Thompson earned the Cavs a second try, which resulted in 24 seconds ran off the shot clock and the dagger triple by Love.

"Tristan is an energy guy. He's been playing like that since I‘ve known him," said Celtics shooting guard Avery Bradley, who played with Thompson in high school. "He's the reason why they beat us the last two games, honestly. He's just outworking us. We know what he's gonna do and we're not stopping him; it's frustrating for everyone."

Thompson is an athletic player, with a long wingspan and bouncy vertical, but he's an incredible rebounder because of his effort, not just his athleticism. The Celtics need to match that intensity, and so far this series they haven't, as he continues to make play after play to set the Cavaliers apart.

Boston is having trouble finishing possessions on the defensive end, and they're also not moving the ball on offense as efficiently.

The Celtics averaged 5.7 secondary assists per game, according to SportVU, but they only had two on Thursday against the Cavaliers. Despite the coaching staff preaching for steady ball movement, it's not happening at the rate it usually does.

"We're trying to make the homerun play, one pass to a shot, when we should move the ball," Bradley said. "Our strength is moving the ball and getting it in everyone's hands, and getting easy shots. You saw when that happened that we get everything we wanted. That's really it. I'm pretty sure Brad said the same thing, because it's just beautiful basketball."

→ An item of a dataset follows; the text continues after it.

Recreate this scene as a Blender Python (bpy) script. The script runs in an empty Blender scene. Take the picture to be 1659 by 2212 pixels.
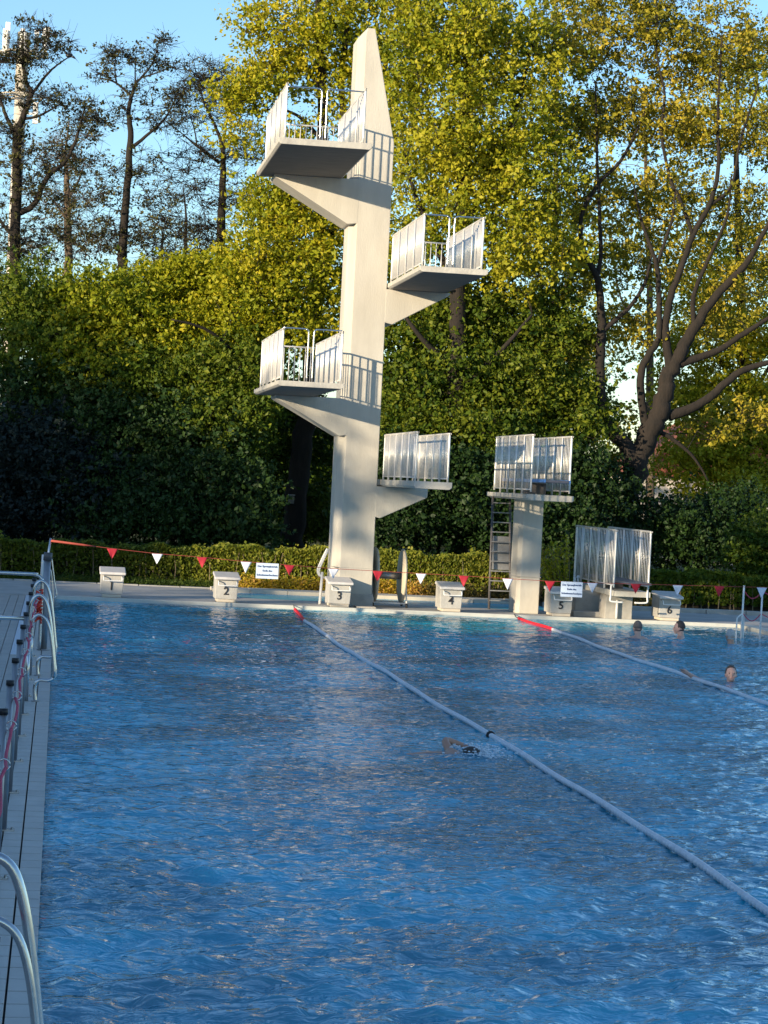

Bradley said the prime example of how the ball needs to move came in the third quarter when Marcus Smart pump-faked and penetrated the paint to draw the attention of four defenders, so he kicked the ball out to a wide-open Jae Crowder for three.

The ball went from the middle to the left and finally to the right, all in the matter of seconds, which is what the Celtics need to do on nearly every possession against Cleveland's aggressive defense.

If they don't start doing that, then this series will be over on Sunday.

Studs like LeBron James, Kyrie Irving, and Kevin Love have all played a significant role in burying the Boston Celtics in a deep hole, but it's the little things their team is doing and the little things the Celtics aren't doing that is ultimately making the difference in this series.